A Community of Two: Blake Edwards’s ‘The Tamarind Seed’

[Originally published in Movietone News 35, September 1974]

Ah, love, let us be true
To one another! for the world…
Hath really neither joy, nor love, nor light,
Nor certitude, nor peace, nor help for pain;
And we are here as on a darkling plain
Swept with confused alarms of struggle and flight,
Where ignorant armies clash by night.
—Matthew Arnold, Dover Beach

More than one person, myself included, was not too terrifically turned on by the prospect of The Tamarind Seed. Despite Blake Edwards’s modest rep as a quirkily competent director, and memories of his refreshingly adult Peter Gunn television series in the late Fifties, the notion of Julie Andrews and Omar Sharif let loose in an environment “where love grows and passion flowers” (to quote the early ads) did not set my critical—or indeed, any other—pulses racing in anticipation. Mary Poppins and Dr. Zhivago, as one Movietone News writer aptly dubbed them, might make magical music for Middle America, but they aren’t the couple that comes most readily to mind in the context of passionate, grownup love. In fact, I fear I had come to cast the two as top-of-the-line Barbie and Kenny doll stars: handsomely groomed and coiffured, offending no one (and even enchanting some) with their unrelieved attractiveness, and wholesomely bereft of bothersome genitalia.

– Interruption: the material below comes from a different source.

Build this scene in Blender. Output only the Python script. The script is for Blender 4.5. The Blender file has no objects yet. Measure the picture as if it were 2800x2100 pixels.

Even when I got the word that the love story was set within the spy-thriller framework, I wasn’t much more sanguine about The Tamarind Seed. I’ve about had my fill of the institutionalized world-weariness of this venerable genre. Like the cop flick, the international spy drama has come to wallow in unearned cynicism, automatic angst. Current events haven’t helped this drift towards self-congratulatory recognition of corruption here, there, and everywhere. Having been conditioned to accept it as our native element, we are all too easily and undiscriminatingly immersed in a cinematic environment in which every landmark is subject to change without notice, depending upon the ebb and flow of political and/or ideological expediency. With poleaxed complacency, we watch individuals, relationships, ethics suffer such swift sea-changes that nothing is certain, save the expectation that the ground under one’s feet will be shifting again at any moment.